## DESCRIPTION OF THE TASK
Sift the material for lines containing "picture", and return them.

----------------------------------------

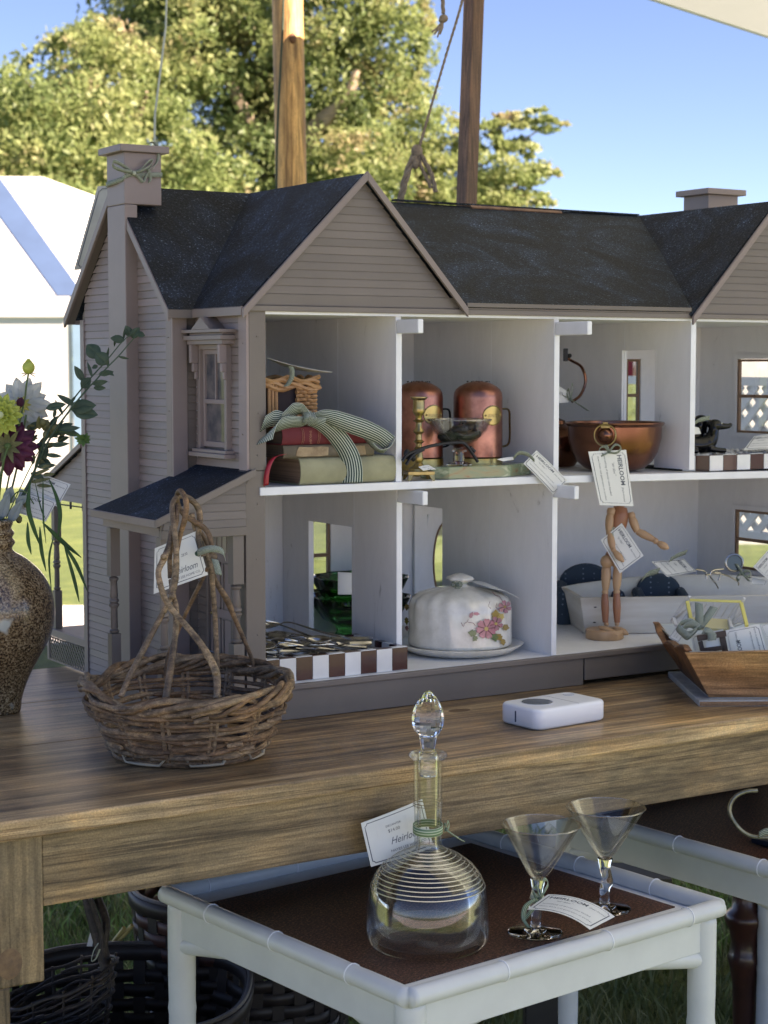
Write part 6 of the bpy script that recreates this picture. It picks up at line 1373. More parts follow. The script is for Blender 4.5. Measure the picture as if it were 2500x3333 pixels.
# bud
F2 = thing('flower_bud', V(92, 1190), 'closed yellow-green dahlia bud on a thin stem, highest bloom', 'flower'); c = V(93, 1205, -.01)
bm = MB()
for k in range(8):
    a = 2*math.pi*k/8; d = UPV*1.0+(RT*math.cos(a)+F0*math.sin(a))*.55; petal(bm, c-UPV*.004, d, (RT*math.cos(a)+F0*math.sin(a)), .0195, .014, -.45, 1.0)
bm.ell(c+UPV*.004, (.0095, .0095, .010), 12); bm.build('bud_petals', YG, F2, smooth=True)
for k, a in enumerate((-.5, .3, 2.6, 3.6, 5)): leafpet(c-UPV*.004, RT*math.cos(a)-UPV*.5*(k % 2)-UPV*.2, UPV, .012, .005, SEP, F2, 'sepal')
stem(F2, [(93, 1215, -.01), (85, 1260, -.01), (80, 1300, -.008), (55, 1420, -.004), (20, 1600, 0), inside], .0014)
# lime zinnia
F3 = thing('lime_zinnia', V(5, 1350), 'lime green zinnia facing the camera at the left picture edge', 'flower'); c = V(5, 1352, -.035)
for ring, (n, L, Wd, back) in enumerate(((15, .033, .0125, .05), (13, .027, .011, .35), (11, .020, .009, .7), (8, .013, .007, 1.1))):
    for k in range(n):
        a = 2*math.pi*(k+.5*(ring % 2))/n; d = RT*math.cos(a)+UPV*math.sin(a)-FW*back
        leafpet(c-FW*.002*ring, d, TOC, L*rn.uniform(.92, 1.06), Wd, YG, F3, 'petal', cup=.05, tip=1.35)
MB().ell(c-FW*.012, (.007, .007, .006), 10).build('flower_centre', P('pale_lime_centre', (.5, .55, .3), .8, vs=300), F3, smooth=True)
stem(F3, [(5, 1370, -.02), (0, 1500, -.01), (-10, 1650, 0), inside])
# burgundy dahlia seen from behind (sepals)
F4 = thing('burgundy_dahlia', V(50, 1470), 'big burgundy dahlia seen from behind with olive sepals', 'flower'); c = V(28, 1452, -.02)
for ring, (n, L, Wd, back) in enumerate(((11, .047, .021, .25), (10, .042, .022, .0))):
    for k in range(n):
        a = 2*math.pi*(k+.5*ring)/n; d = RT*math.cos(a)+UPV*math.sin(a)+FW*back
        leafpet(c+FW*.004*(1-ring), d, TOC, L*rn.uniform(.9, 1.1), Wd, MP, F4, 'petal', cup=-.12, tip=.9)
leafpet(V(62, 1330, -.03), RT*.3+UPV-FW*.1, TOC, .018, .012, MP, F4, 'petal', tip=1.2)
for k in range(9):
    a = 2*math.pi*k/9+.2; leafpet(c-FW*.004, RT*math.cos(a)+UPV*math.sin(a)-FW*.15, TOC, .030*rn.uniform(.8, 1.15), .0085, SEP, F4, 'sepal', cup=.25)
MB().ell(c-FW*.005, (.006, .006, .005), 10).build('calyx', GREEN, F4, smooth=True)
stem(F4, [(28, 1452, -.028), (12, 1500, -.035), (-2, 1600, -.02), inside], .002)
# eucalyptus sprigs
def euc(label, path, leaves, r=.0012):
    t = thing('eucalyptus_sprig', V(*path[0]), label, 'foliage'); pts = smooth_path([V(*p) for p in path], 4)
    MB().tube(pts, interp([r*.6, r, r*1.6], len(pts)), 6).build('stem', EUC, t, smooth=True)
    for x, y, ang, L, Wd, f in leaves:
        d = RT*math.cos(ang)+UPV*math.sin(ang)+FW*rn.uniform(-.2, .2); leafpet(V(x, y, rn.uniform(-.012, .004)), d, TOC+RT*f+UPV*(.2-f), L*u*1.15, Wd*u*1.25, EUC, t, 'leaf', cup=.06, tip=.85)
    return t
euc('long eucalyptus sprig reaching right in front of the siding, upper stem',
    [(440, 1080, -.02), (400, 1110, -.02), (350, 1170, -.02), (300, 1225, -.02), (262, 1270, -.02), (215, 1330, -.015), (160, 1400, -.01), (100, 1560, 0), inside],
    [(430, 1100, .9, 38, 24, 0), (425, 1095, 2.0, 34, 22, .3), (445, 1085, -.3, 26, 16, .1), (405, 1108, 3.0, 40, 22, 0), (372, 1128, 1.5, 34, 7, .8), (402, 1105, 1.5, 32, 7, .8), (345, 1172, 1.4, 38, 8, .8), (322, 1165, 2.3, 52, 40, 0), (318, 1190, 3.6, 18, 12, 0), (300, 1228, 1.9, 46, 9, .7), (272, 1240, 2.1, 50, 20, .3), (265, 1262, .8, 40, 26, .1), (230, 1330, .1, 78, 40, 0), (245, 1320, 2.6, 60, 16, .3), (205, 1350, 2.1, 50, 9, .7), (175, 1360, 1.4, 30, 10, .5), (150, 1330, .2, 60, 22, 0), (190, 1400, .1, 62, 18, 0), (180, 1380, -.9, 40, 16, .1)])
euc('long eucalyptus sprig reaching right in front of the siding, lower stem',
    [(450, 1085, -.035), (415, 1125, -.035), (385, 1160, -.035), (345, 1200, -.035), (310, 1240, -.03), (285, 1265, -.03), (220, 1345, -.02), (150, 1450, -.01), (60, 1650, 0), inside],
    [(385, 1160, -.2, 32, 7, .8), (352, 1195, 1.7, 30, 9, .7), (350, 1185, 2.4, 46, 38, 0), (345, 1205, -.6, 28, 10, .4), (322, 1218, .15, 44, 16, .2), (300, 1250, .2, 44, 16, .3), (305, 1262, .0, 34, 14, .4), (240, 1340, -.15, 70, 36, 0), (200, 1400, -.3, 60, 18, 0), (165, 1450, .1, 55, 14, .2), (150, 1480, -.1, 48, 12, .3), (120, 1520, .1, 55, 16, .1), (100, 1540, -.4, 40, 18, 0), (230, 1310, .9, 26, 8, .5)], .0013)
F5 = thing('succulent_sprig', V(275, 1430), 'tiny green rosette on a thread-thin stem in front of the siding', 'foliage'); c = V(272, 1432, -.03)
stem(F5, [(268, 1425, -.03), (230, 1412, -.02), (180, 1408, -.01), (120, 1480, 0), inside], .0008)
for k in range(11):
    a = 2*math.pi*k/11*1.7; leafpet(c, RT*math.cos(a)+UPV*math.sin(a)-FW*.3*(k % 3), TOC, (30 if k % 2 else 24)*u, 14*u, leafm('bright_rosette_green', [(.06, .13, .04), (.14, .26, .07)], 60, .3) if k == 0 else bpy.data.materials['bright_rosette_green'], F5, 'leaf', cup=.15)
F6 = thing('willow_leaf_sprig', V(120, 1650), 'drooping sprig of long narrow dark green leaves hanging over the vase', 'foliage')
stem(F6, [(110, 1640, -.06), (80, 1600, -.05), (40, 1620, -.03), inside], .001)
for pts_, wd in (([(98, 1570, -.09), (92, 1650, -.095), (110, 1720, -.095), (135, 1785, -.09)], 17), ([(112, 1560, -.08), (135, 1660, -.08), (150, 1690, -.08)], 5), ([(140, 1555, -.08), (141, 1680, -.09), (150, 1770, -.09)], 6), ([(160, 1560, -.08), (185, 1620, -.085), (196, 1680, -.09), (187, 1760, -.09)], 15), ([(90, 1700, -.09), (92, 1760, -.09), (102, 1805, -.09)], 13), ([(130, 1715, -.09), (135, 1790, -.09), (150, 1860, -.09)], 13), ([(138, 1700, -.08), (200, 1760, -.08), (265, 1815, -.08)], 15), ([(208, 1770, -.09), (240, 1880, -.09), (258, 1960, -.09)], 13), ([(200, 1760, -.09), (250, 1840, -.09), (285, 1925, -.09)], 13), ([(175, 1745, -.08), (160, 1820, -.08), (168, 1930, -.08)], 7)):
    pp = smooth_path([V(*q) for q in pts_], 5); n = len(pp)
    W_ = [(RT-UPV*.25).normalized()*max(.0004, wd*u*math.sin(math.pi*(.06+.9*i/(n-1)))**.9) if abs(pts_[0][0]-pts_[-1][0]) < 60 else (RT*.6+UPV*.75).normalized()*max(.0004, wd*u*math.sin(math.pi*(.06+.9*i/(n-1)))**.9) for i in range(n)]
    MB().ribbon(pp, W_).build('leaf', LONGL, F6, smooth=True, solid=.0003)
F7 = thing('seed_pod_stem', V(160, 1400), 'brownish green seed heads and small buds right of the burgundy dahlia', 'foliage')
stem(F7, [(160, 1385, .01), (150, 1420, .01), (120, 1500, .005), (105, 1560, .0), (40, 1680, 0), inside], .0016, SEP)
for x, y, r in ((150, 1385, 20), (165, 1400, 17), (178, 1395, 14), (150, 1415, 14), (62, 1690, 14), (185, 1400, 9), (140, 1375, 13), (85, 1640, 13)):
    MB().ell(V(x, y, rn.uniform(-.01, .01)), (r*u*.8, r*u*.8, r*u), 9).build('seed_head', SEP, F7, smooth=True)
for x, y, a_, L_ in ((120, 1520, .05, 48), (140, 1545, .0, 42), (110, 1545, .3, 60), (100, 1570, .15, 70), (145, 1450, .1, 45), (120, 1580, -.1, 55)): leafpet(V(x, y, .0), RT*math.cos(a_)+UPV*math.sin(a_), TOC+UPV*.4, L_*u, 14*u, SEP, F7, 'leaf')
for k in range(26):
    x = rn.uniform(70, 195); y = 1370+(x-70)*.1+rn.uniform(-10, 190)*(1-(x-70)/200); a_ = rn.uniform(-.9, 1.6)
    leafpet(V(x, y, rn.uniform(.0, .02)), RT*math.cos(a_)+UPV*math.sin(a_)+FW*rn.uniform(-.3, .3), TOC+UPV*rn.uniform(-.3, .6), rn.uniform(28, 52)*u, rn.uniform(12, 24)*u, EUC if k % 3 else SEP, F7, 'leaf')
CEL = P('pale_blue_leaf', (.22, .27, .27), .5, col2=(.16, .2, .21), vs=20)
F8 = thing('dusty_miller_sprig', V(30, 1640), 'grey-blue broad leaves tucked in the vase neck', 'foliage')
for x, y, a_, L_, w_ in ((0, 1690, 1.2, 95, 40), (30, 1700, 1.0, 90, 34), (50, 1640, .5, 55, 30), (-20, 1680, 1.7, 90, 40), (25, 1640, 1.3, 60, 40)): leafpet(V(x, y, -.02), RT*math.cos(a_)+UPV*math.sin(a_), TOC, L_*u, w_*u, CEL, F8, 'leaf', cup=.2)
card('price_tag', [V(113, 1534, .015), V(230, 1576, .015), V(188, 1650, .015), V(85, 1600, .015)], 'upper white HEIRLOOM tag behind the long leaves at the vase', lines=heir())
card('price_tag', [V(66, 1590, .006), V(184, 1635, .006), V(149, 1698, .006), V(45, 1665, .006)], 'lower white HEIRLOOM tag beside the vase neck', lines=heir())
F9 = thing('bamboo_bird_call', at(85, 2110, 'Z', .8), 'small brown lacquered wooden trinket half hidden behind the vase', 'trinket'); TRK = P('brown_lacquer', (.24, .13, .06), .25, col2=(.15, .07, .035), vs=40, coat=.4)
c = at(80, 2105, 'Z', .8)
MB().tube(smooth_path([c+RT*(-.012)+Vector((0, 0, .011)), c+RT*.004+Vector((0, 0, .011)), c+RT*.012+Vector((0, 0, .018)), c+RT*.008+Vector((0, 0, .028))], 4), [.011]*6+[.010]*6+[.006], 10).build('body', TRK, F9, smooth=True)
MB().tube([c+Vector((0, 0, .03)), c+RT*.010+Vector((0, 0, .048)), c+RT*.022+Vector((0, 0, .062))], .005, 8).build('arm', TRK, F9, smooth=True)
bow(F9, c+RT*.022+Vector((0, 0, .055))-F0*.01, .020, loops=((.8, .1), (.4, .5)), tails=((1.6, .05), (1.0, -.9)), w=.006)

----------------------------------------

## SOLVED PROBLEM
Write part 6 of the bpy script that recreates this picture. It picks up at line 1373. More parts follow. The script is for Blender 4.5. Measure the picture as if it were 2500x3333 pixels.
F3 = thing('lime_zinnia', V(5, 1350), 'lime green zinnia facing the camera at the left picture edge', 'flower'); c = V(5, 1352, -.035)